Transcribe all of the material exactly, except for its pictures.

■ Recorded information:
━━━━━━━━━━━━━━━━

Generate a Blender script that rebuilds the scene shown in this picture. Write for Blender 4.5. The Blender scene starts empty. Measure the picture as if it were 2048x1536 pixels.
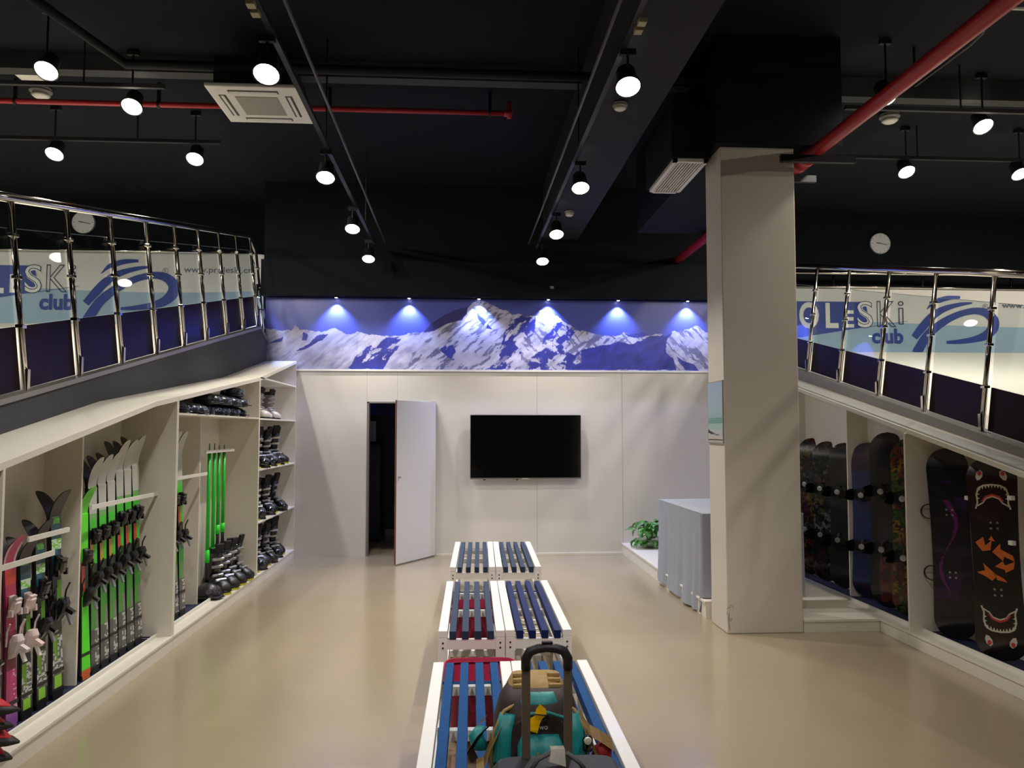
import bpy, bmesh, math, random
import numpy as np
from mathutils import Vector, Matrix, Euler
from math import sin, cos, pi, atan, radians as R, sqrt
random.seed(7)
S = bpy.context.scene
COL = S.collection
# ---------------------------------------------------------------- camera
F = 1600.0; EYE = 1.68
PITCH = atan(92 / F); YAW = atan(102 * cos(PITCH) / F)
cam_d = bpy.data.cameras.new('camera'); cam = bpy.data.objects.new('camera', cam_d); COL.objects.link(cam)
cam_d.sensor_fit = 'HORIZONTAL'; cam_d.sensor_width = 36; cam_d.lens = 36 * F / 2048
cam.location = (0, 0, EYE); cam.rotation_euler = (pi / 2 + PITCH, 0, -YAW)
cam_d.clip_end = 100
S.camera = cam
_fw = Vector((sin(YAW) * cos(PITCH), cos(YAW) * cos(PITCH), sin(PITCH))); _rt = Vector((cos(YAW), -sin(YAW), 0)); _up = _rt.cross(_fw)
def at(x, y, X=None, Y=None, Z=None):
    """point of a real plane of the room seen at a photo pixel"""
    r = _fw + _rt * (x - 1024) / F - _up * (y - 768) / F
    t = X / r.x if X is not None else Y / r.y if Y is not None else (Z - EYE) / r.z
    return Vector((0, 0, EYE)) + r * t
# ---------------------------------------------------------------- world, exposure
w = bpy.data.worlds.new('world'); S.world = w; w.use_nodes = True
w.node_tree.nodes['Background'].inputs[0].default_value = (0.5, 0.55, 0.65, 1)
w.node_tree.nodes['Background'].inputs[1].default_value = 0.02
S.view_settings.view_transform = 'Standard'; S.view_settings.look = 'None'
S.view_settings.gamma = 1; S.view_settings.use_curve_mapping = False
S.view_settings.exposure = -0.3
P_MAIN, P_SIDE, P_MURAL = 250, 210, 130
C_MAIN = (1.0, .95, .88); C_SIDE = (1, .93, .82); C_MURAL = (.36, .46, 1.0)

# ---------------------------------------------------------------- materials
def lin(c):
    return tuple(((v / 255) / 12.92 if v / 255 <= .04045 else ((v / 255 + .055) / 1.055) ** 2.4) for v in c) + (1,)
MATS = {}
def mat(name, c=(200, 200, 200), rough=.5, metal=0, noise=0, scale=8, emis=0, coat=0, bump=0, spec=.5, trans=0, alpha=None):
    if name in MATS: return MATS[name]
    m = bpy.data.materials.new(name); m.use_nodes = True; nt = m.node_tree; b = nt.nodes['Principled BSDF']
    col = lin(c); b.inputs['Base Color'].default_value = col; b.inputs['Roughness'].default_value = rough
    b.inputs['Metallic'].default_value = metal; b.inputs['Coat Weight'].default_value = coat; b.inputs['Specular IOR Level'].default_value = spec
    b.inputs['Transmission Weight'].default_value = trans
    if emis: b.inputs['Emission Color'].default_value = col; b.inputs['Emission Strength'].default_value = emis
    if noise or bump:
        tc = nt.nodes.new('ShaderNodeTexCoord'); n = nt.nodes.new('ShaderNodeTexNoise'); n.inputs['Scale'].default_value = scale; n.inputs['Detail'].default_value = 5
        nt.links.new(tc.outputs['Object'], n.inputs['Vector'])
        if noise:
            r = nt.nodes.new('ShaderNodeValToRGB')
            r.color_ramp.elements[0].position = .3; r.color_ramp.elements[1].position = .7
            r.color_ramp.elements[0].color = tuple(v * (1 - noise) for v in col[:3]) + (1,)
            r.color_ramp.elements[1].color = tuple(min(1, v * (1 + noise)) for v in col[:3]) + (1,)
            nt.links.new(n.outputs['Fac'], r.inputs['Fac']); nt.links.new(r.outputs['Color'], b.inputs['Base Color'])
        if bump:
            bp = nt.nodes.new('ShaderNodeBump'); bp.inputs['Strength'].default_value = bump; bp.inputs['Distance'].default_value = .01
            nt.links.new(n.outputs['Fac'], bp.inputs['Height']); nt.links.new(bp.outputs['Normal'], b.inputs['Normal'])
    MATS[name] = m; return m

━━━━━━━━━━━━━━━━

■ Finished answer:
Generate a Blender script that rebuilds the scene shown in this picture. Write for Blender 4.5. The Blender scene starts empty. Measure the picture as if it were 2048x1536 pixels.
import bpy, bmesh, math, random
import numpy as np
from mathutils import Vector, Matrix, Euler
from math import sin, cos, pi, atan, radians as R, sqrt
random.seed(7)
S = bpy.context.scene
COL = S.collection
# ---------------------------------------------------------------- camera
F = 1600.0; EYE = 1.68
PITCH = atan(92 / F); YAW = atan(102 * cos(PITCH) / F)
cam_d = bpy.data.cameras.new('camera'); cam = bpy.data.objects.new('camera', cam_d); COL.objects.link(cam)
cam_d.sensor_fit = 'HORIZONTAL'; cam_d.sensor_width = 36; cam_d.lens = 36 * F / 2048
cam.location = (0, 0, EYE); cam.rotation_euler = (pi / 2 + PITCH, 0, -YAW)
cam_d.clip_end = 100
S.camera = cam
_fw = Vector((sin(YAW) * cos(PITCH), cos(YAW) * cos(PITCH), sin(PITCH))); _rt = Vector((cos(YAW), -sin(YAW), 0)); _up = _rt.cross(_fw)
def at(x, y, X=None, Y=None, Z=None):
    """point of a real plane of the room seen at a photo pixel"""
    r = _fw + _rt * (x - 1024) / F - _up * (y - 768) / F
    t = X / r.x if X is not None else Y / r.y if Y is not None else (Z - EYE) / r.z
    return Vector((0, 0, EYE)) + r * t
# ---------------------------------------------------------------- world, exposure
w = bpy.data.worlds.new('world'); S.world = w; w.use_nodes = True
w.node_tree.nodes['Background'].inputs[0].default_value = (0.5, 0.55, 0.65, 1)
w.node_tree.nodes['Background'].inputs[1].default_value = 0.02
S.view_settings.view_transform = 'Standard'; S.view_settings.look = 'None'
S.view_settings.gamma = 1; S.view_settings.use_curve_mapping = False
S.view_settings.exposure = -0.3
P_MAIN, P_SIDE, P_MURAL = 250, 210, 130
C_MAIN = (1.0, .95, .88); C_SIDE = (1, .93, .82); C_MURAL = (.36, .46, 1.0)

# ---------------------------------------------------------------- materials
def lin(c):
    return tuple(((v / 255) / 12.92 if v / 255 <= .04045 else ((v / 255 + .055) / 1.055) ** 2.4) for v in c) + (1,)
MATS = {}
def mat(name, c=(200, 200, 200), rough=.5, metal=0, noise=0, scale=8, emis=0, coat=0, bump=0, spec=.5, trans=0, alpha=None):
    if name in MATS: return MATS[name]
    m = bpy.data.materials.new(name); m.use_nodes = True; nt = m.node_tree; b = nt.nodes['Principled BSDF']
    col = lin(c); b.inputs['Base Color'].default_value = col; b.inputs['Roughness'].default_value = rough
    b.inputs['Metallic'].default_value = metal; b.inputs['Coat Weight'].default_value = coat; b.inputs['Specular IOR Level'].default_value = spec
    b.inputs['Transmission Weight'].default_value = trans
    if emis: b.inputs['Emission Color'].default_value = col; b.inputs['Emission Strength'].default_value = emis
    if noise or bump:
        tc = nt.nodes.new('ShaderNodeTexCoord'); n = nt.nodes.new('ShaderNodeTexNoise'); n.inputs['Scale'].default_value = scale; n.inputs['Detail'].default_value = 5
        nt.links.new(tc.outputs['Object'], n.inputs['Vector'])
        if noise:
            r = nt.nodes.new('ShaderNodeValToRGB')
            r.color_ramp.elements[0].position = .3; r.color_ramp.elements[1].position = .7
            r.color_ramp.elements[0].color = tuple(v * (1 - noise) for v in col[:3]) + (1,)
            r.color_ramp.elements[1].color = tuple(min(1, v * (1 + noise)) for v in col[:3]) + (1,)
            nt.links.new(n.outputs['Fac'], r.inputs['Fac']); nt.links.new(r.outputs['Color'], b.inputs['Base Color'])
        if bump:
            bp = nt.nodes.new('ShaderNodeBump'); bp.inputs['Strength'].default_value = bump; bp.inputs['Distance'].default_value = .01
            nt.links.new(n.outputs['Fac'], bp.inputs['Height']); nt.links.new(bp.outputs['Normal'], b.inputs['Normal'])
    MATS[name] = m; return m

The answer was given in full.